**The request:** Write out the listing from the line with "What Blender Python" to the line with "COL = SC.collection", both lines included, exactly and nothing beyond. Leave pictures out.

Scripts that build scenes
--- START ---
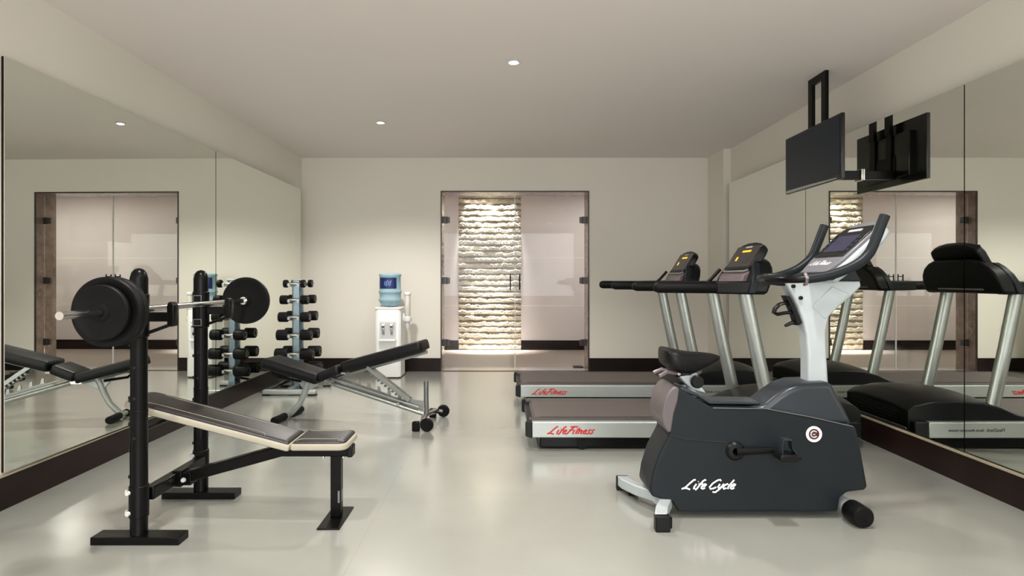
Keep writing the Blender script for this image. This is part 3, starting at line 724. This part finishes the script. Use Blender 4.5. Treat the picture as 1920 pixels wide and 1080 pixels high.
for i, z in enumerate(TZ):
    r = RR[i]; hl = .030+.009*i if i else .022
    proto = None
    for s_, side in ((-1, 'near'), (1, 'far')):
        if proto is None:
            dm = thing('dumbbell', '', 'dumbbell', (RXc+.005, RYc+s_*.125, z), group='dumbbells on the tower')
            obj('handle', MB().tube([(-.075, 0, 0), (-.04, 0, 0), (0, 0, 0), (.04, 0, 0), (.075, 0, 0)], [.0125, .0135, .0155, .0135, .0125], seg=14), chrome, dm)
            for q in (-1, 1):
                Mx = Matrix.Translation((q*.068, 0, 0)) @ Matrix.Rotation(q*PI/2, 4, 'Y')
                hd_ = obj('head', MB().lathe([(r*.55, 0), (r*.93, .003), (r, .010), (r, 2*hl-.008), (r*.93, 2*hl), (r*.62, 2*hl), (r*.58, 2*hl-.004), (.004, 2*hl-.004)], M=Mx, seg=24), blackrub, dm, angle=50)
                obj('end_ring', MB().lathe([(r*.56, 2*hl-.004), (r*.56, 2*hl+.0005), (r*.42, 2*hl+.0005), (r*.42, 2*hl-.004)], M=Mx, seg=24), greymetal, hd_)
            proto = dm
        else:
            dm = copy_tree(proto); dm.location = (RXc+.005, RYc+s_*.125, z)
        dm['label'] = '%s dumbbell on the %s tier of the tower, %s side' % ('small black' if i == 0 else 'black rubber', names[i], side if side == 'near' else 'wall')

# ------------------------------------------------------------------ water cooler
wc = thing('water_dispenser', 'white floor-standing water dispenser against the back wall', 'water dispenser', (-1.375, 7.6, 0), world=True)
x0, x1, y0, y1 = -1.53, -1.22, 7.43, 7.76
bd = MB().prism([(x0, y1), (x0, y0+.02), (x0+.03, y0), (x1-.03, y0), (x1, y0+.02), (x1, y1)], .015, .845, plane='xy')
obj('cabinet', bd, whitep, wc, bevel=.006)
obj('base_plinth', MB().box2((x0+.015, y0+.015, 0), (x1-.015, y1-.01, .016)), blackplas, wc)
obj('top_cover', MB().box2((x0-.004, y0-.006, .835), (x1+.004, y1, .862)), whitep, wc, bevel=.012)
rc = obj('tap_recess', MB().box2((x0+.055, y0-.008, .455), (x1-.055, y0-.0005, .69)), offw, wc, bevel=.01)
obj('recess_back', MB().box2((x0+.07, y0-.0105, .49), (x1-.07, y0-.008, .675)), mat('recess_grey', (188, 190, 190), .5), rc)
for x in (-1.425, -1.325):
    tp = obj('tap', MB().box2((x-.018, y0-.05, .64), (x+.018, y0-.009, .665)).cyl((x, y0-.035, .60), (x, y0-.035, .645), .011, .014), whitep, wc, bevel=.004)
    obj('tap_lever', MB().box2((x-.014, y0-.055, .622), (x+.014, y0-.049, .636)), blackplas, tp)
    obj('tap_push', MB().box2((x-.012, y0-.022, .54), (x+.012, y0-.010, .57)), greymetal, tp)
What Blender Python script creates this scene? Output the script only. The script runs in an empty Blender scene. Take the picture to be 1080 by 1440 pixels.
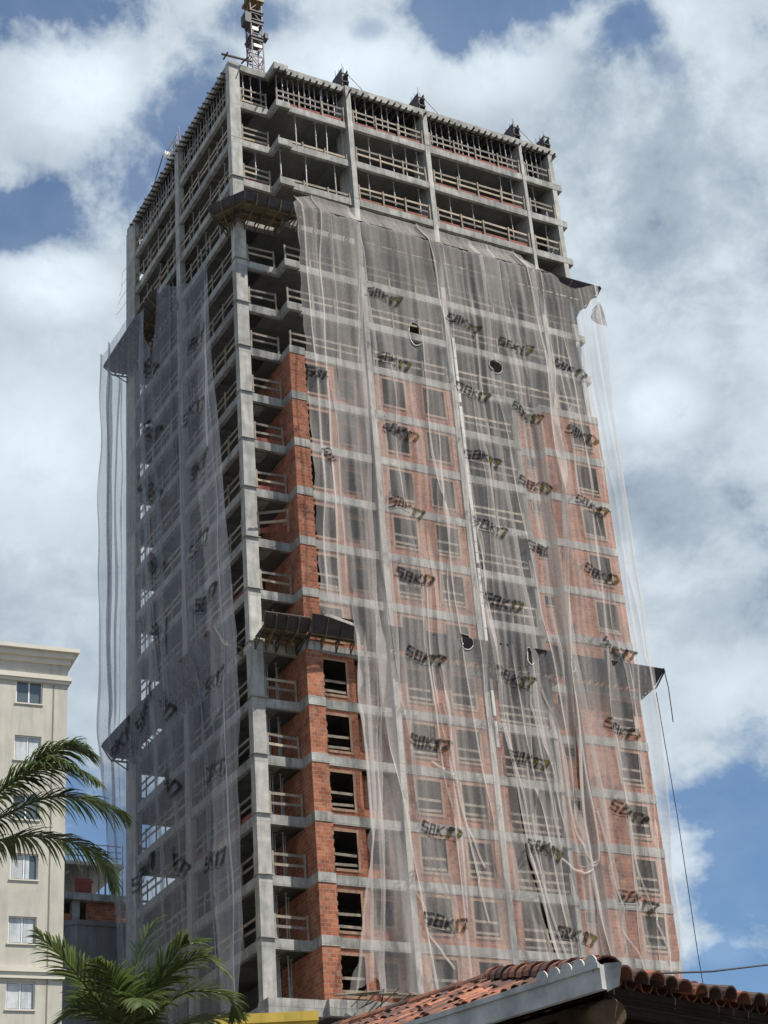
import bpy, bmesh, math, random
import numpy as np
from mathutils import Vector, Matrix
random.seed(7)
rng = np.random.default_rng(11)
SC = bpy.context.scene
COL = SC.collection

# ------------------------------------------------------------------ camera
CAM = Vector((-32.22, -69.96, 1.71)); F_PX = 2463.3
YAW, TILT, ROLL = 0.52193, 0.51001, -0.08196
fw = Vector((math.sin(YAW)*math.cos(TILT), math.cos(YAW)*math.cos(TILT), math.sin(TILT)))
r0 = Vector((math.cos(YAW), -math.sin(YAW), 0)); u0 = r0.cross(fw)
rr = math.cos(ROLL)*r0 + math.sin(ROLL)*u0; uu = -math.sin(ROLL)*r0 + math.cos(ROLL)*u0
cam_data = bpy.data.cameras.new('camera'); cam = bpy.data.objects.new('camera', cam_data); COL.objects.link(cam)
m = Matrix((rr, uu, -fw)).transposed().to_4x4(); m.translation = CAM
cam.matrix_world = m
cam_data.sensor_fit = 'VERTICAL'; cam_data.sensor_height = 36.0; cam_data.lens = 36.0*F_PX/1440.0
cam_data.clip_start = 0.1; cam_data.clip_end = 6000
SC.camera = cam
SC.view_settings.view_transform = 'Standard'; SC.view_settings.look = 'None'
SC.view_settings.exposure = 0.42; SC.view_settings.gamma = 1.0
SC.cycles.transparent_max_bounces = 32

# ------------------------------------------------------------------ sun and sky
SUN = Vector((0.9, -1.0, 2.2)).normalized()
sun_el = math.asin(SUN.z); sun_az = math.atan2(SUN.x, SUN.y)
sl = bpy.data.lights.new('sun', 'SUN'); sl.energy = 5.0; sl.angle = math.radians(0.55); sl.color = (1.0, 0.94, 0.85)
so = bpy.data.objects.new('sun', sl); COL.objects.link(so)
so.rotation_euler = SUN.to_track_quat('Z', 'Y').to_euler(); so.location = (40, -40, 90)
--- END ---
**Correct result:**
What Blender Python script creates this scene? Output the script only. The script runs in an empty Blender scene. Take the picture to be 1080 by 1440 pixels.
import bpy, bmesh, math, random
import numpy as np
from mathutils import Vector, Matrix
random.seed(7)
rng = np.random.default_rng(11)
SC = bpy.context.scene
COL = SC.collection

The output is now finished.